3. For this one, I used the kinematics equation above in conjunction with the following force equation:

f_{net} = -f_{k}
m a = m \mu_{k} F_{N}
1400 a = 1400*0.40*-9.8
a = -3.92

v^{2} = v^{2}_{0} + 2 a (x - x_{0})
v^{2} = 35^{2} + 2*-3.92(107)
v = 19.6 m/s

this one is confusing,,,,if the driver locks the brakes immediately and the car skids, then kinetic friction applies...but the driver would be better off applying the brakes without skidding, because of higher friction force available (static), so still , she'll hit the wall, but at less speed than if she locked the brakes.

 

[Theorγ]

1. What magnitude of static friction is needed to stop the car just as it reaches the wall?

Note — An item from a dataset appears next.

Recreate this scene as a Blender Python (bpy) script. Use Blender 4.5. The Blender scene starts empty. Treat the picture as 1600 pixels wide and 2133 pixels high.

v^{2} = v^{2}_{0} + 2 a (x - x_{0})
0^{2} = 35^{2}_{0} + 2 a (107 - 0)
a = -5.72

F_{net} = ma
0 = -F_{brake} - f_{s}
f_{s} = -F_{brake}
f_{s} = -ma
f_{s} = -(1400 * -5.72)
f_{s} = 8008 N

this one is confusing,,,,if the driver locks the brakes immediately and the car skids, then kinetic friction applies...but the driver would be better off applying the brakes without skidding, because of higher friction force available (static), so still , she'll hit the wall, but at less speed than if she locked the brakes.

Does that mean my answer was correct?

 

[PhanthomJay]

Yes, you need 8000 N to stop the car before it hits the wall, but you only have 6860 N available..so the car will hit the wall, unless you swerve...

 

[Theorγ]

okay, then does that mean my answer for #3 is also right?

 

[PhanthomJay]

okay, then does that mean my answer for #3 is also right?

Only if the car locked its brakes and skidded all the way to the wall. The problem is not worded very well...if the driver was able to stop without the tires skidding (ABS Braking system), but just on the verge of skidding, then the speed would be less as she hits the wall. But I guess you are to assume kinetic friction due to the car skidding, but I don't know, but in which case your method is corrrect (I didn't check the math).